SET PROBLEM
Return verbatim all lines from the first one in the records to the line with "obj('shoe', b, mat('shoe_white', '#d9d6d4', .5), pt, True)", both ends kept.
── DATA FOR THIS EXERCISE ──
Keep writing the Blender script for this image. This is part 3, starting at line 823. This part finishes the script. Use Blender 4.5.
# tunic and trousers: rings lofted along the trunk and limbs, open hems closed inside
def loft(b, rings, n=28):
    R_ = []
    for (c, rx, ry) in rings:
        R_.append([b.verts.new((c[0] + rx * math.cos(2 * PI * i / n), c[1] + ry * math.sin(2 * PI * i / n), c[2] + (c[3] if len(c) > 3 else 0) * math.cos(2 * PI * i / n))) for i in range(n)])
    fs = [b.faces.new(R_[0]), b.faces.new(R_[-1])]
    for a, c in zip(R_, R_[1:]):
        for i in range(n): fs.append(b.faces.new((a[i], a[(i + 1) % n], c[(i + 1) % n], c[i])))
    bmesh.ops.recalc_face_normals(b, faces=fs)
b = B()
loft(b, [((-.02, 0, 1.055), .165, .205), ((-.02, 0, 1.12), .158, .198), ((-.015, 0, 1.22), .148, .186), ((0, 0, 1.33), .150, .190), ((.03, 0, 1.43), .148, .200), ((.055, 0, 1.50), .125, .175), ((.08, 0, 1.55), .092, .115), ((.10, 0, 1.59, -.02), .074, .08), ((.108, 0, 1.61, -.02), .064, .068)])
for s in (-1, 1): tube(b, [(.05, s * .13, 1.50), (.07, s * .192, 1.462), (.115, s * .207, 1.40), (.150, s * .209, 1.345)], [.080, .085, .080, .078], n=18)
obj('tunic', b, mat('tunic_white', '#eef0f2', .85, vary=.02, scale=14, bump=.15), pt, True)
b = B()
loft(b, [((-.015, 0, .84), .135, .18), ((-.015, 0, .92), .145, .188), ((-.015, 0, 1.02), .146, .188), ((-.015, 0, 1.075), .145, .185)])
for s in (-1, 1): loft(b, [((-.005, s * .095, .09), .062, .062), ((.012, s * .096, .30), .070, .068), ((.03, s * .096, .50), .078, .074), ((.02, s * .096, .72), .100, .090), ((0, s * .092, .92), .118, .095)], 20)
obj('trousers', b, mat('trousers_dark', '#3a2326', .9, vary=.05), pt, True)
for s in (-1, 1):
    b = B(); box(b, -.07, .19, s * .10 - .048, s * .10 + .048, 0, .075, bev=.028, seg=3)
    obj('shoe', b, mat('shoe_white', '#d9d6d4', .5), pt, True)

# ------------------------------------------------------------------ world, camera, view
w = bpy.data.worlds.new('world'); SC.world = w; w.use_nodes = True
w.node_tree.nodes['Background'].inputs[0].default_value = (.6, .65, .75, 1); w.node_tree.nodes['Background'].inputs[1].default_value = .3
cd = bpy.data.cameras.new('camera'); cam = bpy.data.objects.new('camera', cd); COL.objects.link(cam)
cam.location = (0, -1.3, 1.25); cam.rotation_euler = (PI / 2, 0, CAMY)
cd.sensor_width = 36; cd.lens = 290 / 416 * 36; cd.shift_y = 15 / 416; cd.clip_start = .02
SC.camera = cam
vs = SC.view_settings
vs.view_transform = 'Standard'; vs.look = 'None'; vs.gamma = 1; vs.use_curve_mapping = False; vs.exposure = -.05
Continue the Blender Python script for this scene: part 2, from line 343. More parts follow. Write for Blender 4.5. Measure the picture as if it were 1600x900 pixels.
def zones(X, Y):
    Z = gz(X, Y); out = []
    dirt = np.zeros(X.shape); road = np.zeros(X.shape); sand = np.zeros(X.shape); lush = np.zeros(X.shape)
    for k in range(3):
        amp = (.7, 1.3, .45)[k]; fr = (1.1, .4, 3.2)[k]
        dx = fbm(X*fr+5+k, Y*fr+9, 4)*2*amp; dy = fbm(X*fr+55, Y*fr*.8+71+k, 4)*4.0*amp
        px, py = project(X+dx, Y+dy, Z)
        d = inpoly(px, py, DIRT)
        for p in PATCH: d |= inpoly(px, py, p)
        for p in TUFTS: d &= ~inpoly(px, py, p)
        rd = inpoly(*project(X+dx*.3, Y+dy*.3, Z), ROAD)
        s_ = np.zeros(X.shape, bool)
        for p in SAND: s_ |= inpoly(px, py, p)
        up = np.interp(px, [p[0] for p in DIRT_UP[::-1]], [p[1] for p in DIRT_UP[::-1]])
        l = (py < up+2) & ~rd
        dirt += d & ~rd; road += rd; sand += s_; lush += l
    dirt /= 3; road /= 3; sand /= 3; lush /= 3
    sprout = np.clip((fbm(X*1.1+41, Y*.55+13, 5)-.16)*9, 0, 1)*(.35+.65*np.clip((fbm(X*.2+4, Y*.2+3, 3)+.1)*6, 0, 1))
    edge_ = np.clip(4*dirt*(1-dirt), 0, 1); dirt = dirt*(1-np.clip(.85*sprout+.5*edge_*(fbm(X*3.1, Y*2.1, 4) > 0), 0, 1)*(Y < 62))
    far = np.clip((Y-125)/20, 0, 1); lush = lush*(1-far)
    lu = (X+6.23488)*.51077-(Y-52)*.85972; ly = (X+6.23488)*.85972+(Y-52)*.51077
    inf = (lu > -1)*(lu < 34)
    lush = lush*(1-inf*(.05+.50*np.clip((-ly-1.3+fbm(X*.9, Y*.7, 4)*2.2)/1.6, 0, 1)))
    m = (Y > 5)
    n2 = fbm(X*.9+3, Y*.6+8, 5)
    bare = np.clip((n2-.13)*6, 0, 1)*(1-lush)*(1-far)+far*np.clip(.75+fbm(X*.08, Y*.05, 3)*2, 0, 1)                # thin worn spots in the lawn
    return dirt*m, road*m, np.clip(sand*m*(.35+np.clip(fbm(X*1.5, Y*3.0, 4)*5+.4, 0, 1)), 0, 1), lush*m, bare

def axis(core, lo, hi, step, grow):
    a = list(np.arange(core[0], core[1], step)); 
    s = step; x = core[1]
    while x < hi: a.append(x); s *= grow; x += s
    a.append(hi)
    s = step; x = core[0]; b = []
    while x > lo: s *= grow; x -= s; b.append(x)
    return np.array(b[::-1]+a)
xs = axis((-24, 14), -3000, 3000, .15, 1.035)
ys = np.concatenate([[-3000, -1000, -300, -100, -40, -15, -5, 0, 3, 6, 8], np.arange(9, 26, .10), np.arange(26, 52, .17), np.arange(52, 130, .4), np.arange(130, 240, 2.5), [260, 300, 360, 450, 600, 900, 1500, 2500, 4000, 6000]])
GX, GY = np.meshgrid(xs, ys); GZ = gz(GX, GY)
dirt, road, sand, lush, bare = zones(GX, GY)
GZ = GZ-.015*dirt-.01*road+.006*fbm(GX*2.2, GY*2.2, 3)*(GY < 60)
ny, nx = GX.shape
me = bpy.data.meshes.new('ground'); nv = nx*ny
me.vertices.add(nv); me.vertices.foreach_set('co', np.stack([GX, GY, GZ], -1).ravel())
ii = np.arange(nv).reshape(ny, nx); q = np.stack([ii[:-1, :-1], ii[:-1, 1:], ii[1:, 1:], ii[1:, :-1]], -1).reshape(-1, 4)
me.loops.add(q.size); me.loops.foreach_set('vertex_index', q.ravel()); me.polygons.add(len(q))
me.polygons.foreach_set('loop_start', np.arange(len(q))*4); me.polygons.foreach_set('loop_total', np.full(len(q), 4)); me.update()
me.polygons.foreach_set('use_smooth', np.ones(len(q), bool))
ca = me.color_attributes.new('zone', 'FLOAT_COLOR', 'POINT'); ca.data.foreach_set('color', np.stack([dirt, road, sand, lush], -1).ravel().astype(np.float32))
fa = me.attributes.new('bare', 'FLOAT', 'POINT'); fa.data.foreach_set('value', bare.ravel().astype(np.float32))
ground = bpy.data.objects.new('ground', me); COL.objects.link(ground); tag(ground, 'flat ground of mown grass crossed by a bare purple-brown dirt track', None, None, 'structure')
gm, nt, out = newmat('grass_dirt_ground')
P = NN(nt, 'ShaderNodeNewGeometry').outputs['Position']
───
CORRECT RESPONSE
Keep writing the Blender script for this image. This is part 3, starting at line 823. This part finishes the script. Use Blender 4.5.
# tunic and trousers: rings lofted along the trunk and limbs, open hems closed inside
def loft(b, rings, n=28):
    R_ = []
    for (c, rx, ry) in rings:
        R_.append([b.verts.new((c[0] + rx * math.cos(2 * PI * i / n), c[1] + ry * math.sin(2 * PI * i / n), c[2] + (c[3] if len(c) > 3 else 0) * math.cos(2 * PI * i / n))) for i in range(n)])
    fs = [b.faces.new(R_[0]), b.faces.new(R_[-1])]
    for a, c in zip(R_, R_[1:]):
        for i in range(n): fs.append(b.faces.new((a[i], a[(i + 1) % n], c[(i + 1) % n], c[i])))
    bmesh.ops.recalc_face_normals(b, faces=fs)
b = B()
loft(b, [((-.02, 0, 1.055), .165, .205), ((-.02, 0, 1.12), .158, .198), ((-.015, 0, 1.22), .148, .186), ((0, 0, 1.33), .150, .190), ((.03, 0, 1.43), .148, .200), ((.055, 0, 1.50), .125, .175), ((.08, 0, 1.55), .092, .115), ((.10, 0, 1.59, -.02), .074, .08), ((.108, 0, 1.61, -.02), .064, .068)])
for s in (-1, 1): tube(b, [(.05, s * .13, 1.50), (.07, s * .192, 1.462), (.115, s * .207, 1.40), (.150, s * .209, 1.345)], [.080, .085, .080, .078], n=18)
obj('tunic', b, mat('tunic_white', '#eef0f2', .85, vary=.02, scale=14, bump=.15), pt, True)
b = B()
loft(b, [((-.015, 0, .84), .135, .18), ((-.015, 0, .92), .145, .188), ((-.015, 0, 1.02), .146, .188), ((-.015, 0, 1.075), .145, .185)])
for s in (-1, 1): loft(b, [((-.005, s * .095, .09), .062, .062), ((.012, s * .096, .30), .070, .068), ((.03, s * .096, .50), .078, .074), ((.02, s * .096, .72), .100, .090), ((0, s * .092, .92), .118, .095)], 20)
obj('trousers', b, mat('trousers_dark', '#3a2326', .9, vary=.05), pt, True)
for s in (-1, 1):
    b = B(); box(b, -.07, .19, s * .10 - .048, s * .10 + .048, 0, .075, bev=.028, seg=3)
    obj('shoe', b, mat('shoe_white', '#d9d6d4', .5), pt, True)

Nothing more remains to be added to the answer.